»»

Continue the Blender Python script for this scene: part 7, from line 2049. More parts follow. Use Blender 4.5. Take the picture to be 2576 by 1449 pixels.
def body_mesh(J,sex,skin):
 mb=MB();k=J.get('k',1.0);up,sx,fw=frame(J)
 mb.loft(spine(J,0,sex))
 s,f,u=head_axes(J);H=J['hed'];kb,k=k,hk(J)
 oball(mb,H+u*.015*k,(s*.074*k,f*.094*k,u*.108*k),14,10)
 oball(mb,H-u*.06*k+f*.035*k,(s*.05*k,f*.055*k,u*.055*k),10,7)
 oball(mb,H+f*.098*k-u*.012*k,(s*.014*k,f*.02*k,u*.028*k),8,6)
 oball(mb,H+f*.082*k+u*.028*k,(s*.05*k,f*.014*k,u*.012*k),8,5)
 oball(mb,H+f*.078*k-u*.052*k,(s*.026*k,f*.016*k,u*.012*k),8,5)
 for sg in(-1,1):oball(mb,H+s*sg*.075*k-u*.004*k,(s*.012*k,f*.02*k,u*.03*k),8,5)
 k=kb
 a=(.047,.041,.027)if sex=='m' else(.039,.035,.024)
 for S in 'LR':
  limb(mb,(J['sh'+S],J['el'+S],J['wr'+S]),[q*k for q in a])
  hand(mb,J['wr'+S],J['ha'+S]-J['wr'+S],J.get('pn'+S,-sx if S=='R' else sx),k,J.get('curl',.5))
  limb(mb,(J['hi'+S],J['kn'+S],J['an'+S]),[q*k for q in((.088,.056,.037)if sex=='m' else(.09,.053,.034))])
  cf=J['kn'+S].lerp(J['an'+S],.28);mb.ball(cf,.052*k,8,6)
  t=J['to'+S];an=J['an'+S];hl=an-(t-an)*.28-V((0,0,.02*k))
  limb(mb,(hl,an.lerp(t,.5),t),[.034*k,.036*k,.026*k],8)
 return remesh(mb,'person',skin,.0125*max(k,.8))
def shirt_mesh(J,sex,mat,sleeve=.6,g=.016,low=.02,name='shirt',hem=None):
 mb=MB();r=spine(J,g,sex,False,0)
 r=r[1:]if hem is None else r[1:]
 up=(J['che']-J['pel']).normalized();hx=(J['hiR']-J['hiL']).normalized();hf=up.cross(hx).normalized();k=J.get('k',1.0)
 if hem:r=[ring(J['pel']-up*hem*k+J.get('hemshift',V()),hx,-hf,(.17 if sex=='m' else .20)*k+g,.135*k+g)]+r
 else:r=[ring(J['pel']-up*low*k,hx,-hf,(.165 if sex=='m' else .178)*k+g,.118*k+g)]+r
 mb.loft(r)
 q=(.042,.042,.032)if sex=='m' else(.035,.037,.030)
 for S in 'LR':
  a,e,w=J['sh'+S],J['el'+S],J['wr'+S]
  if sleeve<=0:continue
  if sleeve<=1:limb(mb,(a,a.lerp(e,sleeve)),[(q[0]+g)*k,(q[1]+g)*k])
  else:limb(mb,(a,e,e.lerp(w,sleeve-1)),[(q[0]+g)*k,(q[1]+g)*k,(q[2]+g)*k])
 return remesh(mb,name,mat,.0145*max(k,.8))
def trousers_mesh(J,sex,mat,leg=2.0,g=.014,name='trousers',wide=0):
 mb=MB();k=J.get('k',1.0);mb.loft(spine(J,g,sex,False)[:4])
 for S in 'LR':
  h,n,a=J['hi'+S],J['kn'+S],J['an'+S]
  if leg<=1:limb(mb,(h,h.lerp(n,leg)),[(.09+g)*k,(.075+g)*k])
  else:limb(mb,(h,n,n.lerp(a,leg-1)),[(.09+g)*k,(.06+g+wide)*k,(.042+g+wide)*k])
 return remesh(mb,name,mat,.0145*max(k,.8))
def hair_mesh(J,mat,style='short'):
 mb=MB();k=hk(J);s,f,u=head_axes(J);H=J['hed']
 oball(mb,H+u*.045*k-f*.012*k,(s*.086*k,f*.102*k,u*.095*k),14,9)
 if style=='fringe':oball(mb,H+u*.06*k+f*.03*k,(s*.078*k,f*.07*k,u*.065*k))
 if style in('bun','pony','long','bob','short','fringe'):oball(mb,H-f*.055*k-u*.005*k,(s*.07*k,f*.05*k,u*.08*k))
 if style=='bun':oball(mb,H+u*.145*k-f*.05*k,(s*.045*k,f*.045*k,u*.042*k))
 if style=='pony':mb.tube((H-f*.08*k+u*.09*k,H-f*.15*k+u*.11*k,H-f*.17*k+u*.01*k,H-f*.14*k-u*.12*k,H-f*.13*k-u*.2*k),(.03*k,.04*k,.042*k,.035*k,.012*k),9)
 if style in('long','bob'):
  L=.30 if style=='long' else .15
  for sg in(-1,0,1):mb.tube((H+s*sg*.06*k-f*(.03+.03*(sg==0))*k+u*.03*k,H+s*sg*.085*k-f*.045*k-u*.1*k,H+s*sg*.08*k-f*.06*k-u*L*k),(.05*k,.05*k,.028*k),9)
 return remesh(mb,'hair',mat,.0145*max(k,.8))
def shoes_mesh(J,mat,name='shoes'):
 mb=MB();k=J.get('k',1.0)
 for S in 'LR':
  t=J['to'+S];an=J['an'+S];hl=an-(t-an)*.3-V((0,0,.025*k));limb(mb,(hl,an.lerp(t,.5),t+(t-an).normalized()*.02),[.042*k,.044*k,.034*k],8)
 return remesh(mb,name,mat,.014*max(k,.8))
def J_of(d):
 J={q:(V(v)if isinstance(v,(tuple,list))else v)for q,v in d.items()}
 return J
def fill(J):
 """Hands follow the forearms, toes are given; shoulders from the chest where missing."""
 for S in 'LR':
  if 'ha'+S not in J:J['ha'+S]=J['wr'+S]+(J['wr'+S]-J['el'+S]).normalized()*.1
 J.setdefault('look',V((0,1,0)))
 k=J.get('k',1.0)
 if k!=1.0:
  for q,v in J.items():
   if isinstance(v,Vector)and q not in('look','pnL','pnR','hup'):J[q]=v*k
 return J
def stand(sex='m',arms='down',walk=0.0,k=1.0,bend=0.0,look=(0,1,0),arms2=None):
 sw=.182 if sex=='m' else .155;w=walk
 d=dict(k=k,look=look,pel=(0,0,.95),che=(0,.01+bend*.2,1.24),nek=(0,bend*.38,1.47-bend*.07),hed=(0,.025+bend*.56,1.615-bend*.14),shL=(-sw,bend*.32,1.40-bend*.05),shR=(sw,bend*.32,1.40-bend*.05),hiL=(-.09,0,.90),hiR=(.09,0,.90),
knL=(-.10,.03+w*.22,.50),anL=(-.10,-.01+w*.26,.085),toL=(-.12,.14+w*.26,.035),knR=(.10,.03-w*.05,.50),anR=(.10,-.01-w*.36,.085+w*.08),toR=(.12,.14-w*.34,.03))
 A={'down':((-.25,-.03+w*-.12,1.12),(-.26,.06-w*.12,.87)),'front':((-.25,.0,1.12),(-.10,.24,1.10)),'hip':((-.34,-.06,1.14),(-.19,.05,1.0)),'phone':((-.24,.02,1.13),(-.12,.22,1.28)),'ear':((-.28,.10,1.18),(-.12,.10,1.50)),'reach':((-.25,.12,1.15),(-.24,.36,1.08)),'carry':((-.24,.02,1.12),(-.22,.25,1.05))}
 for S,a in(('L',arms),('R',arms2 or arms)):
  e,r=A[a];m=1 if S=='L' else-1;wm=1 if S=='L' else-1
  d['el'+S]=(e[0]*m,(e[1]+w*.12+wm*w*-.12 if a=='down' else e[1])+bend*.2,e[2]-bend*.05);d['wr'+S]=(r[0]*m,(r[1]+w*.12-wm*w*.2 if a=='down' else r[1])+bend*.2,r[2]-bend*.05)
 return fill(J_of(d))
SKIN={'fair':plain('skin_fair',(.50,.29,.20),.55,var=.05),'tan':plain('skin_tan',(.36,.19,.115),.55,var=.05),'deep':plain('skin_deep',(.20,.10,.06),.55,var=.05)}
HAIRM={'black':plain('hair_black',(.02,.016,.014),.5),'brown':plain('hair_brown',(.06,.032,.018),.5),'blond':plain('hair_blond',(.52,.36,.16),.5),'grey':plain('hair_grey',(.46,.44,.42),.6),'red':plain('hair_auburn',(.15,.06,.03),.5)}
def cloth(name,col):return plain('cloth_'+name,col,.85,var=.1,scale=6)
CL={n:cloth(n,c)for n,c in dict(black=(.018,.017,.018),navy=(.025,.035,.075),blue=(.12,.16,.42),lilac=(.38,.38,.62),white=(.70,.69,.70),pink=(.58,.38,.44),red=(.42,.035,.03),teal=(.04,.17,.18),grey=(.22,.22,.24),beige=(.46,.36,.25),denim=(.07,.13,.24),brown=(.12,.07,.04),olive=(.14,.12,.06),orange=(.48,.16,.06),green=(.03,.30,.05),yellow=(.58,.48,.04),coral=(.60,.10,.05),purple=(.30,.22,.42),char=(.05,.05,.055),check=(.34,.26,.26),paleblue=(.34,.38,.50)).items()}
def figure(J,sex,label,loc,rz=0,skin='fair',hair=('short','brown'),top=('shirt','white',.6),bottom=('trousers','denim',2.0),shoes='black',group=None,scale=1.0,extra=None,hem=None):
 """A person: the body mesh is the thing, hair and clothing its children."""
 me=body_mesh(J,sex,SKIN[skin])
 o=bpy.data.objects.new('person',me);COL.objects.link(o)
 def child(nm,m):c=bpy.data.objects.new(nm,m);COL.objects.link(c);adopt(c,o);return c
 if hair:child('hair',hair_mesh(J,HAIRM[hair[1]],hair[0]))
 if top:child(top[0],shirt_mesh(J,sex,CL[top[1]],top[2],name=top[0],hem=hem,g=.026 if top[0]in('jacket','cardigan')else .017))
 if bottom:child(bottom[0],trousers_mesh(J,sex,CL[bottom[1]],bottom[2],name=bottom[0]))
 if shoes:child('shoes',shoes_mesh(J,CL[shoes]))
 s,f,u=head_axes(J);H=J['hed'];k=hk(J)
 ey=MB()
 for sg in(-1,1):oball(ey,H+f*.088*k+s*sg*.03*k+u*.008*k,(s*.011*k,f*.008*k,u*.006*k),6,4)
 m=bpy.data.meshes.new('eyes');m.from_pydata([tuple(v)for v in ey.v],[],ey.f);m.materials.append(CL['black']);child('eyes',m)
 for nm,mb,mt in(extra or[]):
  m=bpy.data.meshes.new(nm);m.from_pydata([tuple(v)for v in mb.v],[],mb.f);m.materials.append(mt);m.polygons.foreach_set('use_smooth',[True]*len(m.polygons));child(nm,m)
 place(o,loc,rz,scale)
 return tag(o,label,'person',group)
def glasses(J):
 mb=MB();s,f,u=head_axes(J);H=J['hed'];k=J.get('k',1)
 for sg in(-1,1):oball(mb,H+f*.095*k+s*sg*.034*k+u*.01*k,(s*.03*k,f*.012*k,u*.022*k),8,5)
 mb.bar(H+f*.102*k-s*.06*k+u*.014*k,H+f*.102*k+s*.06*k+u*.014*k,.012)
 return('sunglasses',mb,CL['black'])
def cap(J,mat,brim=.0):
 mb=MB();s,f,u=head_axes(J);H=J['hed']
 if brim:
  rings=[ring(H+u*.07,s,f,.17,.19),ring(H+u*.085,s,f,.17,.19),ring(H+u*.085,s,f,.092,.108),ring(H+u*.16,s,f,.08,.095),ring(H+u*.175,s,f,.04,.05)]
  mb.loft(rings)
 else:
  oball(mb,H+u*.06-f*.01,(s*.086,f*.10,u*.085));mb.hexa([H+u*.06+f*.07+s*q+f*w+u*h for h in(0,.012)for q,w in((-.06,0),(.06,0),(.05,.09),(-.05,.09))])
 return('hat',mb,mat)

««

> _Task to carry out_
Copy each line of the listing that holds the word "follow".

> _Task solution_
Continue the Blender Python script for this scene: part 7, from line 2049. More parts follow. Use Blender 4.5. Take the picture to be 2576 by 1449 pixels.
 """Hands follow the forearms, toes are given; shoulders from the chest where missing."""